Data section:
★ ★ ★ ★
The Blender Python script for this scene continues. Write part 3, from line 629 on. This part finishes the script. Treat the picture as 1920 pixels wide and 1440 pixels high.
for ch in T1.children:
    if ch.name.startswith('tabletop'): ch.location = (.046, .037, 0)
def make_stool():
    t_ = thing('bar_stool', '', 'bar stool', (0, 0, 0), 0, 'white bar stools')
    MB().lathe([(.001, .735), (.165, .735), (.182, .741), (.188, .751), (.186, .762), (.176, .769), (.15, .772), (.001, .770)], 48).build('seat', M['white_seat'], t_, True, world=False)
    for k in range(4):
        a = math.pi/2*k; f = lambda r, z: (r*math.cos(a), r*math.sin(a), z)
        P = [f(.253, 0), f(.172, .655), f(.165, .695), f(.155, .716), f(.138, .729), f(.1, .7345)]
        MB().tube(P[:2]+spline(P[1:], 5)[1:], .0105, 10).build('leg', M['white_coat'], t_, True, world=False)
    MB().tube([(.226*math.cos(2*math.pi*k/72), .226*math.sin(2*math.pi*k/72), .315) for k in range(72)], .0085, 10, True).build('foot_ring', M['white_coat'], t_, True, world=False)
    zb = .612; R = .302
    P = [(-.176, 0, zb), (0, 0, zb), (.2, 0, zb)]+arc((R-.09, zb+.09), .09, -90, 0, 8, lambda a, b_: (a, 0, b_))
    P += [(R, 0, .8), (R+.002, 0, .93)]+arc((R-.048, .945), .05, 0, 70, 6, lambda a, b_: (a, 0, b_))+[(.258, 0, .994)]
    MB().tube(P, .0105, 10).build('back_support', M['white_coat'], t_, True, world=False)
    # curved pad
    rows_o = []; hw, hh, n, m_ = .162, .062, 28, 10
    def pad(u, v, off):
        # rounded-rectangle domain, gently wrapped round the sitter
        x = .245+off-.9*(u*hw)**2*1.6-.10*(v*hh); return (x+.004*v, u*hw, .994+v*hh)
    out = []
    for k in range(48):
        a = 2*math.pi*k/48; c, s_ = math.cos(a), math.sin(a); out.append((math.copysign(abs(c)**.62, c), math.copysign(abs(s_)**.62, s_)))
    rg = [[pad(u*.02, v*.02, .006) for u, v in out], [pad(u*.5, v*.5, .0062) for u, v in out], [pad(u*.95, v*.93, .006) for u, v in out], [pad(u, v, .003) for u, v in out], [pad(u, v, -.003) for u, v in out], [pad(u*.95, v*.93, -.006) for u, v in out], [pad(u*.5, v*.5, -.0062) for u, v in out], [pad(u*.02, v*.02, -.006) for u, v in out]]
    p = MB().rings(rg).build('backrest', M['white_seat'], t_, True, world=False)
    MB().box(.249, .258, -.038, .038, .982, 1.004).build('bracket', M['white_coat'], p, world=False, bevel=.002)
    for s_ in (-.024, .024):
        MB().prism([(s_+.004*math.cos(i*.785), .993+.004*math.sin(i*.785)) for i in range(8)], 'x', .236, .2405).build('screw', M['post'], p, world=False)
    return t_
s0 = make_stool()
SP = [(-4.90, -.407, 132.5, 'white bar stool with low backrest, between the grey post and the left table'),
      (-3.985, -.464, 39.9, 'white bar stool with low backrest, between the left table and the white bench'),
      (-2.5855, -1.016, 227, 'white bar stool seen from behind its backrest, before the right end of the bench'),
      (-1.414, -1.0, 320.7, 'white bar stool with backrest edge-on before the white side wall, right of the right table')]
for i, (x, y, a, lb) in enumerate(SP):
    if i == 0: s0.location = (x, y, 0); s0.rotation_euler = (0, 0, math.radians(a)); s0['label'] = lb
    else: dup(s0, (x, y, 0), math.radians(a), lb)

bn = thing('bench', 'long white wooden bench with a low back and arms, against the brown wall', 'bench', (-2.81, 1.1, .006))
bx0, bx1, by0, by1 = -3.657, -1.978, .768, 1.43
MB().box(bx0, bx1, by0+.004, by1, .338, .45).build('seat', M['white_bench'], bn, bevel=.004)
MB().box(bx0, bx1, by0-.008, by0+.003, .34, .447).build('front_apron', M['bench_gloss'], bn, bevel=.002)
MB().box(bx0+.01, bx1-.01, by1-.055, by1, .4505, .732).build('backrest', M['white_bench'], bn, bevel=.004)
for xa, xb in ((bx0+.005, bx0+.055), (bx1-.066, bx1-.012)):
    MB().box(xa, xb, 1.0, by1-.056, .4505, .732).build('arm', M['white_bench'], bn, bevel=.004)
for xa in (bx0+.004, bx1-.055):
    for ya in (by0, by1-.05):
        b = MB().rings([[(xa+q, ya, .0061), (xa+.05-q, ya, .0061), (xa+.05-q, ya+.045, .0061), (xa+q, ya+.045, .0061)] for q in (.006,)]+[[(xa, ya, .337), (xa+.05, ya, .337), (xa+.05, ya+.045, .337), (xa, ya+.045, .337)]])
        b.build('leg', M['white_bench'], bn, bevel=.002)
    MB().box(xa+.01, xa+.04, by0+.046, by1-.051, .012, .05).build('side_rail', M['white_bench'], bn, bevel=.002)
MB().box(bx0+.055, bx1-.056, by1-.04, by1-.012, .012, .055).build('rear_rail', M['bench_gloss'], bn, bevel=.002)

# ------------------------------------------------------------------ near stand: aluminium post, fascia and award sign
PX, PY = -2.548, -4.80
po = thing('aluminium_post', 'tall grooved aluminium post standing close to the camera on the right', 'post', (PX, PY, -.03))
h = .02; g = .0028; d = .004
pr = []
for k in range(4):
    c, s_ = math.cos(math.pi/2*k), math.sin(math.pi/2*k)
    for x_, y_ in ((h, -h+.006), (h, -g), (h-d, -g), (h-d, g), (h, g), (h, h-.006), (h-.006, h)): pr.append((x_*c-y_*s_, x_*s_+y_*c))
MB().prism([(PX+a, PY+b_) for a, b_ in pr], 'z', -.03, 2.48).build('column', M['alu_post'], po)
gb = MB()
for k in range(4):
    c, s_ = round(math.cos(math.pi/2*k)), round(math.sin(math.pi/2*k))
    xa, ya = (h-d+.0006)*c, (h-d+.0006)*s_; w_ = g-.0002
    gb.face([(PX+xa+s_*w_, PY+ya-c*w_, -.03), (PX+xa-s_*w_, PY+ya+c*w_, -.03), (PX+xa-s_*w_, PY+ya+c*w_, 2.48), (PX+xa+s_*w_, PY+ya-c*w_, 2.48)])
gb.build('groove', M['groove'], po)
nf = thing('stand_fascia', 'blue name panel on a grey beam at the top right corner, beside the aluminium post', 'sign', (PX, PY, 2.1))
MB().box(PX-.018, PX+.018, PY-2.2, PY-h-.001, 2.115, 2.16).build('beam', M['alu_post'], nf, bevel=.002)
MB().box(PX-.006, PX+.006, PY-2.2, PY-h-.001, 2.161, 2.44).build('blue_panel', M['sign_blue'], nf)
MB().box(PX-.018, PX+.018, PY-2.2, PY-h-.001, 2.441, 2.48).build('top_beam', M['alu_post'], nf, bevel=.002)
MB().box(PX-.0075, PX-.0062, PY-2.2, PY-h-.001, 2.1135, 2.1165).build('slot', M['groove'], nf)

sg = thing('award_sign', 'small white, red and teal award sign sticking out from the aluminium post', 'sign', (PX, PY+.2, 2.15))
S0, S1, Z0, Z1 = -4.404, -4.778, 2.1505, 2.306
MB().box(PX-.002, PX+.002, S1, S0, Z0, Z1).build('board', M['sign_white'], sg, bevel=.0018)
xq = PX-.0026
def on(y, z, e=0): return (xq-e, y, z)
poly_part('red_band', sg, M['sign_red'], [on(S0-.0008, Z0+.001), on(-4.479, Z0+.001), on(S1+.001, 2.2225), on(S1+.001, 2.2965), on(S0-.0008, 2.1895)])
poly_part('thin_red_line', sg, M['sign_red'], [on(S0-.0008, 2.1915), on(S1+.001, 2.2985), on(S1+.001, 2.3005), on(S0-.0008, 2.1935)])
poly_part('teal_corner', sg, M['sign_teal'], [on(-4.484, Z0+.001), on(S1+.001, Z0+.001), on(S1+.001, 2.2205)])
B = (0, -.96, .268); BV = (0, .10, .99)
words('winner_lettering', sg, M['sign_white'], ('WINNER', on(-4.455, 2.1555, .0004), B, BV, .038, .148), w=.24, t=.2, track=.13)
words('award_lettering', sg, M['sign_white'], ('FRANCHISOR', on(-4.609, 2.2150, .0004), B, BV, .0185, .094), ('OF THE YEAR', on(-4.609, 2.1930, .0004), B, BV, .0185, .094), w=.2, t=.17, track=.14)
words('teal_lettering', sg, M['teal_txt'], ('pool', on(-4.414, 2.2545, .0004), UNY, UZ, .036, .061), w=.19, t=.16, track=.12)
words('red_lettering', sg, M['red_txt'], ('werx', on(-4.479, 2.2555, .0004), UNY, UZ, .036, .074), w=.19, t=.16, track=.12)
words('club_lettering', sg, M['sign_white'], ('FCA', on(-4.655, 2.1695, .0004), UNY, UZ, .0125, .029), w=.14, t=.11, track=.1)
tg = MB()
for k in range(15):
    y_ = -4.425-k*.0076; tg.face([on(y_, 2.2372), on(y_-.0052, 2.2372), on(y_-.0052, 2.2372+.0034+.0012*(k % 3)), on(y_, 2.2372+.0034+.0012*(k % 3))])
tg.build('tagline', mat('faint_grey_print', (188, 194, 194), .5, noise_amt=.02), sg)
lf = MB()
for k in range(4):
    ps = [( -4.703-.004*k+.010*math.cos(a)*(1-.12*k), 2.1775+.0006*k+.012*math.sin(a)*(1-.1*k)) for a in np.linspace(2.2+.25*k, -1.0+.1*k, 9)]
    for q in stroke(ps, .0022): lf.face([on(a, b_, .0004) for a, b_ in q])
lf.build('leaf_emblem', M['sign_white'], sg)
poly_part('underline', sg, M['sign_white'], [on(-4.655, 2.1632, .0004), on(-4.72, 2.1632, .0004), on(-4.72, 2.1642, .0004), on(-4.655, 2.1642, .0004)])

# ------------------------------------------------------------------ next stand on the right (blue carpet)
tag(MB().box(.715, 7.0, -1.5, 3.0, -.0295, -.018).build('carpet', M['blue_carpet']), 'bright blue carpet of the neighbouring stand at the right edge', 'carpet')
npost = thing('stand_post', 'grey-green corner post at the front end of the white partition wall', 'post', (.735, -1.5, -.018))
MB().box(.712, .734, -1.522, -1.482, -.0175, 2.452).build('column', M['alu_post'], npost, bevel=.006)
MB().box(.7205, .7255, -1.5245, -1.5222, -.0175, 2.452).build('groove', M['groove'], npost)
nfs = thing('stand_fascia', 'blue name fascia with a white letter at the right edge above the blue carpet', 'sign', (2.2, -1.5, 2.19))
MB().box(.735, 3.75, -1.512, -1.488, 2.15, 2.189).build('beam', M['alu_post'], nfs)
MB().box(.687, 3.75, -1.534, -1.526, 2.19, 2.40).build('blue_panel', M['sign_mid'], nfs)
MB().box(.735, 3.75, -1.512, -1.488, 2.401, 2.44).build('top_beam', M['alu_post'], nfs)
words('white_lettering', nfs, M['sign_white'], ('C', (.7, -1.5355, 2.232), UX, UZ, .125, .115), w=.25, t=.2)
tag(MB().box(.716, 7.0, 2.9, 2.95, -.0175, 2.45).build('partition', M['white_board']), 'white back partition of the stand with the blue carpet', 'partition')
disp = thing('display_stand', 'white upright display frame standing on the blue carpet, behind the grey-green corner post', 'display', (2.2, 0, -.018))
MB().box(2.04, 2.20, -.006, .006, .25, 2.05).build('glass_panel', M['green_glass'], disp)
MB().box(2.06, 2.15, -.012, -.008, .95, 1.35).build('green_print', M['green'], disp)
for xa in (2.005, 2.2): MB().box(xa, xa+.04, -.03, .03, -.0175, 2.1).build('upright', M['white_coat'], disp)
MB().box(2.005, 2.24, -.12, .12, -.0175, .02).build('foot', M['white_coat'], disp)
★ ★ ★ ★
For the material, find the number of lines holding the word "from" and give that figure and nothing more.

Output below: 3